Two gamblers $A$ and $B$ are successively playing a game until one wins all the money and the other is ruined (goes bankrupt). There is a sequence of rounds, with a one dollar bet each time. The rounds are independent events. Let $p = P(\text{A wins a certain round})$ and the inverse is $q = 1 - p$, by convention.

What is the probability that $A$ wins the entire game?

Some clarifications:

• there is a total of $N$ dollars in this closed system game (no other money comes into play)
• $A$ starts with $i$ dollars, $B$ starts with $N-i$ dollars

But where do we begin to solve this problem?

Random Walk¶

A random walk between two points on a number line is very similar to the Gambler's Ruin.

How many rounds could a game last? Is it possible for the game to continue on to infinity?

Well, notice how this has a very nice recursive nature. If $A$ loses a round, the game can be seen as starting anew at $i-1$, and if he wins, the game would start anew at $i+1$. It is the same problem, but with a different starting condition.

Strategy¶

Conditioning on the first step is called first step analysis.
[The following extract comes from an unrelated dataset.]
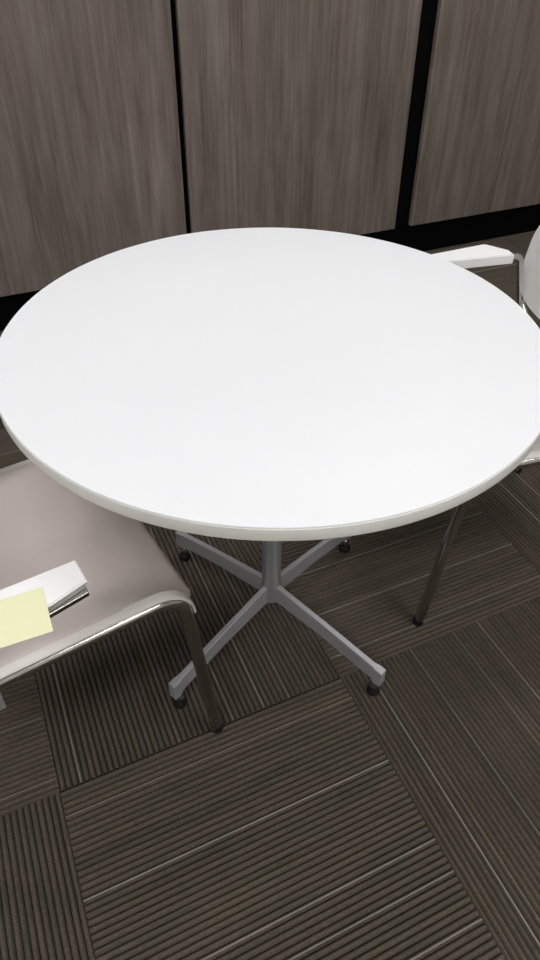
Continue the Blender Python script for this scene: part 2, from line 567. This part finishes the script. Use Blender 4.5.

Let $P_i = P(\text{A wins the entire game|A starts with i dollars})$. Then from the Law of Total Probability, we have:

$$\begin{align} P_i &= p P_{i+1} + q P_{i-1} \text{, } & &\text{where }1 \lt i \lt N-1 \\ & & & P_0 = 0 \\ & & & P_N = 1 \\ \end{align}$$

See how this is a recursive equation? This is called a difference equation, which is a discrete analog of a differential equation.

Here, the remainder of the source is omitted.